As of early on July 6, with 99.51% of polling places counted, Mexican officials said former México state governor Enrique Peña Nieto of the centrist Institutional Revolutionary Party (PRI) had been elected president with 38.22% of the valid votes cast on July 1. Center-left candidate Andrés Manuel López Obrador followed with 31.57% of the votes, and Josefina Vázquez Mota from the ruling center-right National Action Party (PAN) came in third with 25.42%. Gabriel Quadri, the candidate of the centrist New Alliance Party (Panal), trailed with 2.28%. The results—which matched a rapid count the Federal Electoral Institute (IFE) carried out the evening of July 1—followed a substantial recount of the votes after charges of irregularities.

Mexico: foreign banks investigated in drug money laundering

The US Senate is expected to issue a report on July 17 about international money laundering through the London-based corporation HSBC, Europe's largest bank; much of the focus is reportedly on the laundering of drug money through the group's Mexican subsidiary, HSBC Mexico. The US Justice Department is also investigating, and the bank is expected to end up paying a fine of more than $1 billion, both for the Mexican operation and for HSBC's business activities with parties in Iran, in violation of US trade sanctions against that country.

Saber-rattling in Strait of Hormuz as UAE opens bypass pipeline

Oil prices rose by over dollar to approximately $103 a barrel July 16 after a US Navy ship fired at a fishing boat off the United Arab Emirates (UAE), killing one on board and injuring three. The fishing boat reportedly failed to heed warnings. No link to Iran was claimed in the incident, but it came two days after an Islamic Revolutionary Guard Corps naval commander boasted that Iran has the capability to blockade the Strait of Hormuz. Iran's parliament is currently considering a bill calling for the strait to be closed until sanctions are lifted. (Reuters, The Nation, Pakistan, July 16) The UAE has meanwhile just completed a new overland pipeline that strategically bypasses the Strait of Hormuz. Abu Dhabi, one of the UAE states, has started exporting its first crude from the new pipeline, shipping the oil from the sheikhdom of Fujairah to a refinery in Pakistan. (Bloomberg, July 16) (See map.)

International mining protests: ecologists versus workers?

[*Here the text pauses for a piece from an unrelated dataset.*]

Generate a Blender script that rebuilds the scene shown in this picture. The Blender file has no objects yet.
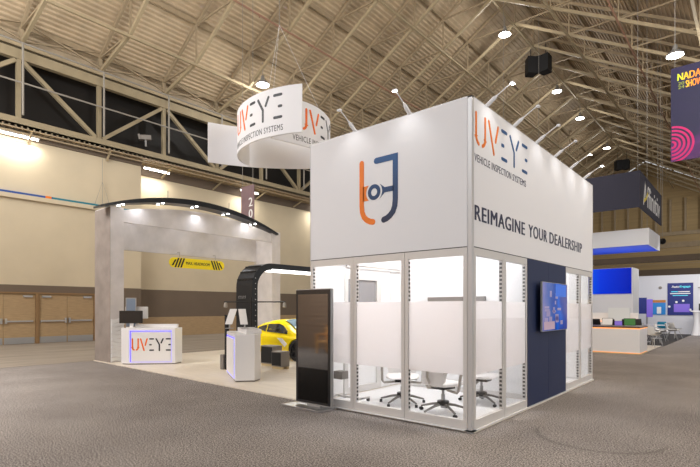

On the morning of July 14, a group of 45 activists invaded Scottish Coal's Mainshill Open Cast Coal Site near Douglas, South Lanarkshire, Scotland, and shut it down for the day. Machines and equipment were occupied and all work at the site was halted completely. This is the first action at Take Back the Land!—a protest camp in the Douglas Valley that activists hope to maintain for the next week. Activists say the British government has approved expansion of the mine without the consent of local communities in South Lanarkshire. (Coal Action Scotland, July 14) UK Coal has meanwhile threatened to close Britain's largest coal mine Daw Mill in Arley, near Coventry, England, jeopardising 800 jobs, if it cannot reach a new agreement with unions on pay and working conditions. (The Independent, March 15; The Guardian, March 14)

Last MNLA fighters driven from Azawad; Security Council weighs military action

Fighters of the Movement for Unity and Jihad in West Africa (MUJAO) and allied Islamist factions pushed Tuareg rebels of the National Movement for the Liberation of Azawad (MNLA) out of their last foothold in northern Mali, the town of Ansogo, about 100 kilometers north of Gao, on July 12. For the first time since the rebellion pushed Malian government forces out of Azawad in April, the entire region is now completely in Islamist hands. The remaining MNLA fighters are believed to have fled into Niger. Islamist militants have surrounded Gao with landmines, making it almost impossible to enter. But Britain's Guardian newspaper says it has obtained film footage depicting foreign Islamists patrolling Gao, dragging the bodies of senior Tuareg insurgents through the town behind pick-up trucks and conducting public whippings of three young people for "offenses" under sharia law, including smoking and having sex outside marriage.